Bundan sonrası kolej gençliği ve yetimhane gençliği arasında ilişkiler şeklinde ilerler. Zengin Cemre’nin babası iflas eder. Önce karısını ardından kendini vurarak intihar eder. Böylece Cemre de yetiştirme yurdundaki kızlara katılır. Cemre’nin daha dün yüzüne gülen okul arkadaşları, annesi babası ölünce yüzüne bakmaz, yanında bile oturmak istemezler. Yetiştirme yurdunda kalan kızlar ayrı sıralarda, zengin çocuklar ayrı sıralarda otururlar. Havuzda (zengin okulu olduğu için havuz var. Havuz=dizilerde zenginlik) zengin çocuklar yetim kızların yüzmesiyle dalga geçer, zenginler her fırsatta yetimleri aşağılar ve alay eder, yetimlerin hakkı yenir. Bizler de çok sinirlenir çok üzülür, yetim kızların intikamını almasını bekleriz.

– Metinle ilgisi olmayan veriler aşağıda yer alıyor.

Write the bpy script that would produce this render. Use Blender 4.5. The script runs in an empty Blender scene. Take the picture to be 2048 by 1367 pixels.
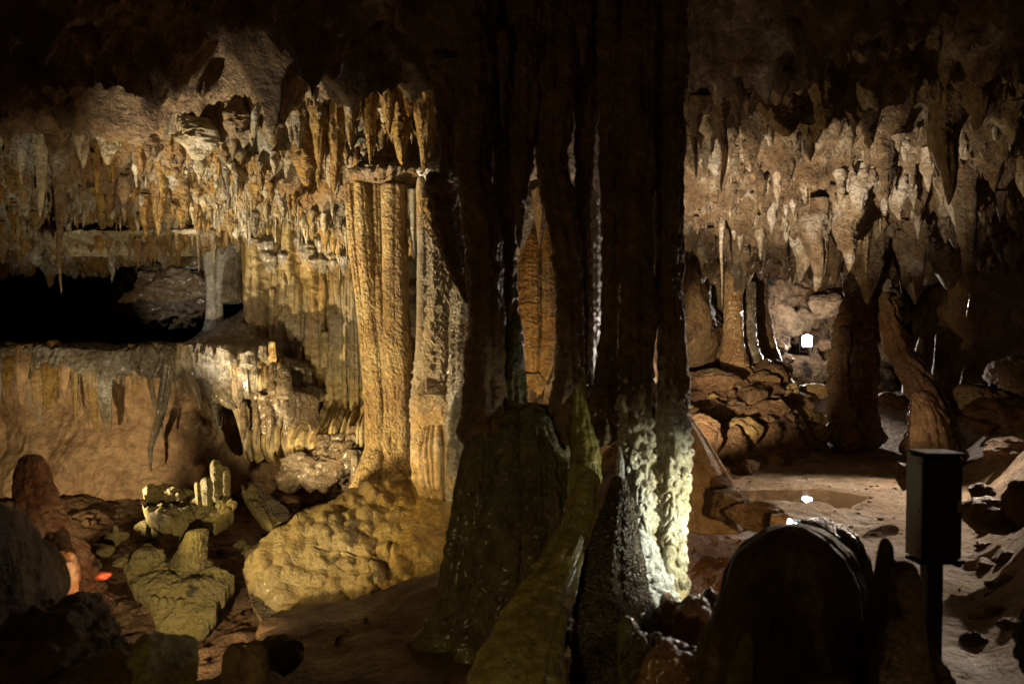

Kırgın Çiçekler çok sevildi, sosyal medya paylaşımları, televizyon eleştirmenlerinin yazıları ve reytingler de bunu doğruluyor. Dizinin en sevilen unsurları arasında üvey baba dramı, çocuklarını umursamayan anne, iflas eden adamın çaresizliği sayılıyor. Yaklaşık iki saat boyunca duygular kanırtıldıktan sonra insanlar çocuklarına, ailelerine bakıp hallerine şükrettikleri düşünülürse bu pek şaşırtıcı değil aslında. Onca haksızlık, iftira, aşağılanmayı izledikten sonra insanların kendi hayatlarına döndüklerinde, o kadar da kötü bir yaşamları olmadığını düşünmesi anlaşılır bir durum.
Şimdi bir de esas kız Eylül, kendisini taciz eden üvey baba Kemal’i bıçaklayınca süper oldu. Eh haftaya kötülerin cezasını bulması için konu komşu hepimiz ekran başındayız doğal olarak.
*Mağdur Doğanlar tanımı Ekşi Sözlük’ten alınmıştır.